Makanya, Bawaslu dapat berkoordinasi dengan lembaga lain seperti Pusat Pelaporan dan Analisis Transaksi Keuangan (PPATK) serta Komisi Pemberantasan Korupsi (KPK). Koordinasi tersebut dalam upaya penelusuran atas informasi awal tersebut. Menurutnya, informasi dari Sebastian Salang dan calon dari Kabupaten Manggarai Nusa Tenggara Timur, Kabupaten Sidoarjo, dan Kabupaten Toba Samosir menjadi informasi yang mesti digali Bawaslu.

“Kemudian daerah-daerah lain akan mengikuti atas tindaklanjut Bawaslu,” ujarnya.

Regulasi kedua yang dapat digunakan Bawaslu adalah dengan UU No.31 Tahun 1999 tentang Pemberantasan Tindak Pidana Korupsi (Tipikor). Ia menilai UU Pemberantasan Tipikor dapat digunakan ketika pihak yang diberikan mahar berstatus penyelenggara negara. Bukan menjadi rahasia, pengurus partai merupakan pejabat daerah, misalnya anggota DPRD.

“Kalau aktornya demikian, maka bisa dikenakan Pasal 12 huruf E, karena subjeknya adalah penyelenggara negara,” ujarnya.

Ia menilai dengan kedua instrumen UU tersebut, Bawaslu dapat bergerak menindaklanjuti adanya dugaan suap dukungan partai terhadap calon. Namun penelusuran tersebut merupakan pintu awal. Soalnya, pada tahap kampanye perhitungan suara  ditengarai adanya praktik suap.

“Bawaslu sebagai entitas lembaga, dan bukan sebagai penghimbau saja, tapi instrummen. Merea bisa bekerja dengan PPATK dan KPK,” ujarnya.

Di tempat yang sama, Koordinator Forum Masyarakat Perduli Parlemen Indonesia, Sebastian Salang, mengaku sempat dimintakan mahar oleh beberapa partai pendukungnya saat maju dalam pencalonan Pilkada. Setelah berpikir panjang, permintaan mahar tersebut tidak diladeni. Ia menilai melakukan transaksional di tahap pencalonan, bakal menjadi godaan pada tahap berikutnya.

Mulai pemilihan hingga perhitungan suara.

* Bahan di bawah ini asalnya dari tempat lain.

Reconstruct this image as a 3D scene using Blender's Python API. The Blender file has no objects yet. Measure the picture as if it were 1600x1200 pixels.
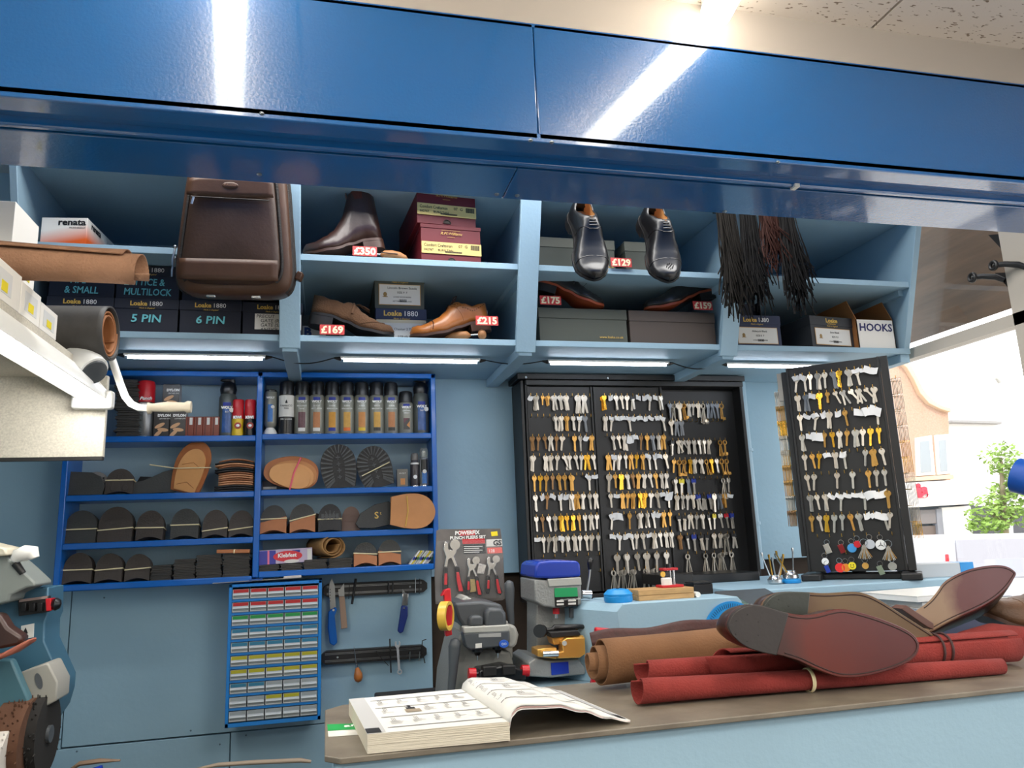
import bpy, math, random
from mathutils import Vector, Matrix, Euler
random.seed(7)
R = math.radians
S = bpy.context.scene
COL = S.collection
# ---------------------------------------------------------------- camera
FPX = 1188.28
AX = Vector((0.97176, 0.00793, 0.23566)); AX.normalize()      # world X seen in camera axes (right, down, forward)
AZ = Vector((-0.0399, -0.9803, 0.1974))
AZ = (AZ - AX * AZ.dot(AX)).normalized()
AY = AZ.cross(AX)
CAM = Vector((0, 0, 1.36))
cam = bpy.data.cameras.new('camera'); camo = bpy.data.objects.new('camera', cam); COL.objects.link(camo)
cam.sensor_width = 36; cam.lens = 36 * FPX / 1600; cam.clip_start = .02; cam.clip_end = 300
def w_of(c): return Vector((AX.dot(c), AY.dot(c), AZ.dot(c)))
rx, ry, rz = w_of(Vector((1, 0, 0))), w_of(Vector((0, -1, 0))), w_of(Vector((0, 0, -1)))
camo.matrix_world = Matrix(((rx.x, ry.x, rz.x, CAM.x), (rx.y, ry.y, rz.y, CAM.y), (rx.z, ry.z, rz.z, CAM.z), (0, 0, 0, 1)))
S.camera = camo
def at(px, py, Y=None, X=None, Z=None):
    """the point of the plane Y=, X= or Z= that lies in direction (px, py) of the measured photograph"""
    d = w_of(Vector((px - 800, py - 600, FPX)))
    t = (Y - CAM.y) / d.y if Y is not None else (X - CAM.x) / d.x if X is not None else (Z - CAM.z) / d.z
    return CAM + d * t
# ---------------------------------------------------------------- exposure, sky, sun
S.view_settings.view_transform = 'Standard'; S.view_settings.look = 'None'
S.view_settings.exposure = 0.28; S.view_settings.gamma = 1; S.view_settings.use_curve_mapping = False
W = bpy.data.worlds.new('sky'); S.world = W; W.use_nodes = True
bg = W.node_tree.nodes['Background']; bg.inputs[0].default_value = (.98, .99, 1, 1); bg.inputs[1].default_value = 2.7
sun = bpy.data.lights.new('sun', 'SUN'); sun.energy = 1.6; sun.angle = R(3); sun.color = (1, .96, .9)
so = bpy.data.objects.new('sun', sun); COL.objects.link(so); so.rotation_euler = Euler((R(48), R(8), R(-15)))
def area(name, loc, rot, sx, sy, power, col=(1, 1, 1)):
    l = bpy.data.lights.new(name, 'AREA'); l.shape = 'RECTANGLE'; l.size = sx; l.size_y = sy; l.energy = power; l.color = col
    o = bpy.data.objects.new(name, l); COL.objects.link(o); o.location = loc; o.rotation_euler = rot
    return o
# the shop's ceiling light panels on the customers' side (their diffusers are built with the ceiling)
PANELS = [(-1.0, -.2), (1.1, -.2), (-1.0, -1.6), (1.1, -1.6)]
for i, (x, y) in enumerate(PANELS):
    area('ceiling_panel_light', (x, y, 2.475), (0, 0, 0), .55, .55, 15, (1, .97, .92))
# added fill light without a fitting, between the shutter canopy and the wall cabinet
area('booth_fill_light', (.5, 1.86, 2.63), (0, 0, 0), 2.2, .2, 20, (1, .98, .95))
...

Sebastian mengatakan terdapat beberapa partai meminta mahar kepada dirinya sebesar Rp3 miliar.“Kesimpulan saya, terkait semrawut ini semua karena adanya mahar. Parpol itu ramai-ramai berebut incumbent dan pasti punya uang. Kalau mau cari jalan keluar, parpol dulu yang diberesin,” pungkasnya.